En todo caso, lo que parece estar detrás de la aprobación legislativa de ayer –además de las presiones ejercidas por la jerarquía católica del país y de un inocultable oportunismo electorero de PRI y PAN– es una grave falta de discernimiento de los legisladores que avalaron la citada enmienda, al sostener que, en aras de la libertad de culto, el espacio público no debe ser regulado en su laicidad: debe recordarse que la esfera pública, en tanto escenario de la interacción social cotidiana, está sometida por definición a la regulación del Estado; éste, a su vez, debe fijar las condiciones de su uso colectivo e individual del espacio público, a efecto de garantizar su accesibilidad a todos los ciudadanos, y ello incluye, desde luego, mantenerlo al margen de cualquier sesgo confesional. No existe, pues, afán anticlerical alguno en la reivindicación de que las instituciones estatales acoten la realización de los actos religiosos a los templos, sino el reconocimiento de la necesidad de preservar un ámbito neutral para todas las personas, independientemente de su credo.
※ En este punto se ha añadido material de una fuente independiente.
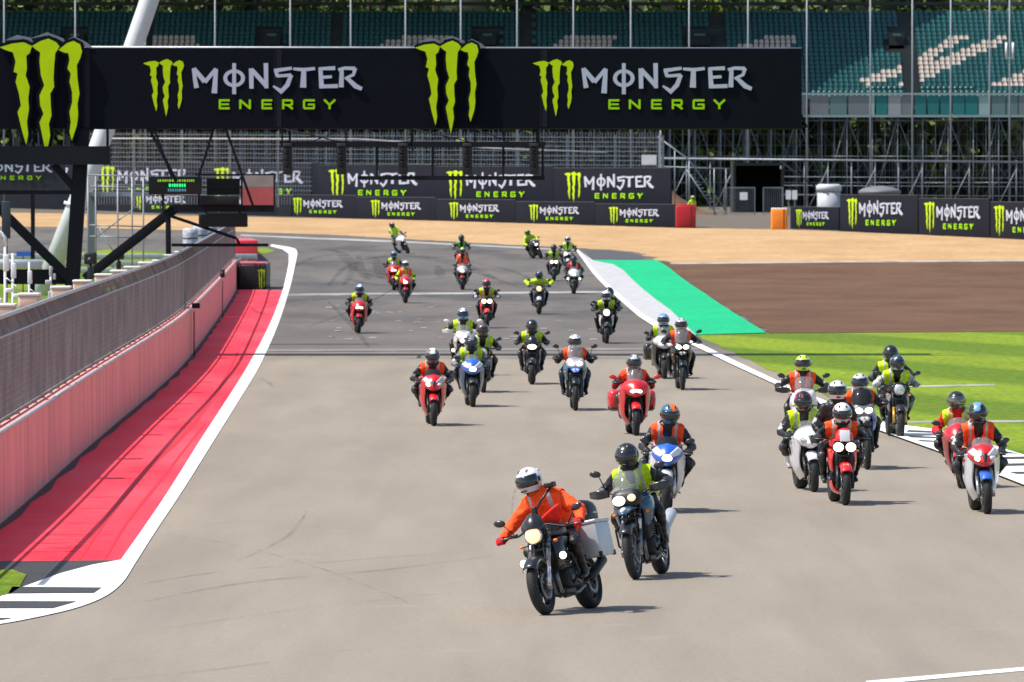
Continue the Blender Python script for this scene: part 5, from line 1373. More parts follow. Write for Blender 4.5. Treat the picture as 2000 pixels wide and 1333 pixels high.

Por otra parte, resulta preocupante que los promotores de la citada reforma equiparen las limitaciones a la difusión de actividades religiosas en medios masivos con una censura previa, y que se pretenda, con base en ello, dar concesiones de radio y televisión a las organizaciones religiosas. La argumentación contrasta con el trato discriminatorio que la propia autoridad ha dado en ese ámbito a entidades federativas, municipios, universidades, comunidades, gremios y otras formas de organización social, algunas de las cuales tienen mayor trascendencia legal y social que cualquier instancia religiosa, incluida la Iglesia católica, y que tendrían que verse beneficiadas, antes que éstas, de una eventual liberalización de las concesiones de medios electrónicos. En cambio, un efecto posible de la reforma avalada ayer es la colocación de frecuencias televisivas y radiofónicas en manos de las instituciones religiosas que cuenten con más recursos económicos, y ello podría agravar el desequilibrio que persiste en favor esas organizaciones e incrementar el poder de facto que ejercen sobre la sociedad y las instituciones.

Por lo demás, es cuestionable la aseveración de que con estas modificaciones en el texto constitucional se reconoce el derecho implícito en la tutela de los padres sobre los hijos para enseñarles la religión que profesan, cuando las leyes vigentes permiten que las familias eduquen a sus hijos según sus convicciones religiosas y morales, ya sea en los propios templos o en colegios privados. En cambio, la votación legislativa de ayer sienta un precedente nefasto y un riesgo considerable para la vigencia de otros preceptos, como el carácter laico de la educación pública asentado en el artículo tercero de la Carta Magna.

En suma, la aprobación de la reforma referida no derivará en una sociedad más libre, como afirman sus impulsores: por el contrario, y dada la correlación de fuerza existentes entre las autoridades políticas y los poderes fácticos –incluida la Iglesia católica– cabe suponer que esto se traduciría, si hallara convalidación en el Senado, en una sociedad más intolerante, en un poder político más atado de manos ante el clero, en una multiplicación de la capacidad de chantaje de las jerarquías eclesiásticas y en un debilitamiento del carácter laico del Estado.